Re: Moving: Help this not be an anxiety trainwreck

Post by Nettle »

I'm so pleased to have been of help, and you are a wonderful dog owner for wanting to help your dogs so much. :)
A dog is never bad or naughty - it is simply being a dog

SET YOURSELF UP FOR SUCCESS
Dogwoodblossom
Posts: 38
Joined: Mon Dec 01, 2008 2:06 am

Re: Moving: Help this not be an anxiety trainwreck

Post by Dogwoodblossom »

Just thought I'd post an update. We've been together in the new house for a week and it's going very smoothly which I mostly attribute to the hormone diffuser. Stress levels are much lower than I was expecting.

The poodles have been getting loaded puzzle toys before I go to work and I think Amelie probably just sleeps most of the time. I tire Bertie out with the chuck it in our new big back yard in the mornings. Both dogs have been very calm on walks. This house is old and the walls are thin and we are in a busy neighborhood and there is just a lot of background noise. The floors/walls creak, people walking outside sound as loud as if they were in the room with you and the dogs have adjusted to that very quickly as well.

The only thing I'm a little worried about right now is Bertie's stress level when I'm away. I was worried about hysterical barking while I was gone, which hasn't happened (hallelujah) but instead he cries until I'm out of sight (I'm in hearing range much longer than sight range, it's only maybe 10 or 15 feet) and then sits on the chair that lets him see out the window for when I come back. All. Day.

Amelie does it too, but only when there's nothing else going on. If there are other people in the house (particularly if they have food) she will go hang out with them. I don't worry about her not relaxing. But today I got home and my landlord was having a bbq and one of the guests told me with slightly hurt feelings that Bertie had not moved from the chair the entire time they'd been there. It makes a cute anecdote that The Puppy is so devoted to me, but it can't be good for his stress levels.

Is this a problem that's likely to solve itself with more time? At our old house Bertie didn't pine constantly whenever I was away, he played with his toys and got into junk and took naps. He's always been very much a mama's boy though. He's skittish of new people and usually hides behind me (mostly because historically new people don't listen to me when I tell them his boundaries and then I have to take steps to protect him). It's good that he trusts me so implicitly, and there are a few other people who he trusts enough to relax around (people who followed my gd instructions, it's not like they're hard! Not that I'm bitter!) but they all took a long time.

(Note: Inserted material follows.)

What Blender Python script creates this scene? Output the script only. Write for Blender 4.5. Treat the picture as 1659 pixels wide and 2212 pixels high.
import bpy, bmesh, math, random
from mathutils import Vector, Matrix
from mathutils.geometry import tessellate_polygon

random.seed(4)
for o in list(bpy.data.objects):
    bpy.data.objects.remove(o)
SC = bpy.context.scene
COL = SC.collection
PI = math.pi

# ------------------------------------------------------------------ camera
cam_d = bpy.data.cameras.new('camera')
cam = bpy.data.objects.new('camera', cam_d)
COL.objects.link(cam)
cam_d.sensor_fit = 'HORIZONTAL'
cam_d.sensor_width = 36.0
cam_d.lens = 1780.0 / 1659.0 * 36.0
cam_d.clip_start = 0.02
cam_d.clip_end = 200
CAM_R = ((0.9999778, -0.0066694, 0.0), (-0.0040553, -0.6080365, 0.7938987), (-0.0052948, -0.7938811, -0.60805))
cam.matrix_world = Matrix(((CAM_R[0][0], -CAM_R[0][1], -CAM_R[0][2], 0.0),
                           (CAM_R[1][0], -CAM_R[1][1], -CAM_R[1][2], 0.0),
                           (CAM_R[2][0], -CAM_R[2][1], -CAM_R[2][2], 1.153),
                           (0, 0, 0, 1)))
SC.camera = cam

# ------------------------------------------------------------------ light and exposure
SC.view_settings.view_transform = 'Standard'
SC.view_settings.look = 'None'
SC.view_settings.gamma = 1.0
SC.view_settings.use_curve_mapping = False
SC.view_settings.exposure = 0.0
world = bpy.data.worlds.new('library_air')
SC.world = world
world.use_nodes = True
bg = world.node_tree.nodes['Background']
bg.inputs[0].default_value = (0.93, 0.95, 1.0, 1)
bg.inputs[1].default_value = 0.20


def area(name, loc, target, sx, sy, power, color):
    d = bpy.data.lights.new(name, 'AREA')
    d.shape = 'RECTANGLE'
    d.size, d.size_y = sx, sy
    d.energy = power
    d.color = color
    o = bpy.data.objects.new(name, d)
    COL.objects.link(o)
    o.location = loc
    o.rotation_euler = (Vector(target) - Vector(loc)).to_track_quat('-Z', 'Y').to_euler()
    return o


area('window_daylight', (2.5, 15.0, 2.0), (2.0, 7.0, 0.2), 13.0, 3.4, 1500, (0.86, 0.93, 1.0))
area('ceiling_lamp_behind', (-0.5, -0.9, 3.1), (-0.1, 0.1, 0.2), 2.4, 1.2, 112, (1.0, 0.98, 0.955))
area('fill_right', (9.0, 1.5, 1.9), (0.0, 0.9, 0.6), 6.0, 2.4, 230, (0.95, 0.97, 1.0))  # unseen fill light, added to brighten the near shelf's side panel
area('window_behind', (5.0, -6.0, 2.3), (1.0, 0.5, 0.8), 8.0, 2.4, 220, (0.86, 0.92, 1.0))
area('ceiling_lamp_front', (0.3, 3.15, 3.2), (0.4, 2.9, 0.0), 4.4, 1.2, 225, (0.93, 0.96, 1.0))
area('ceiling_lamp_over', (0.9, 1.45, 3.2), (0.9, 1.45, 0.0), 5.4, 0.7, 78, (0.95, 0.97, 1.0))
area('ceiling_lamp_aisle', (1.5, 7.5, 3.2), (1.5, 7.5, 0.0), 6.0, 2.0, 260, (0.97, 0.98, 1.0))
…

I guess is there something else I can do to relive his stress a bit? He's always been highly strung but he's extra tense these days (and understandably so, since the last few months have been really extra stressful). And anything in the longer term to get him to relax around strangers (or just acquaintances who aren't super frequent visitors) in a way that doesn't also enforce my role as his Sole Protector? I know the "have strangers lure dog with treats" thing can backfire pretty spectacularly, but what if I had them toss him treats? Or popcorn a few onto the floor for a reward and distraction?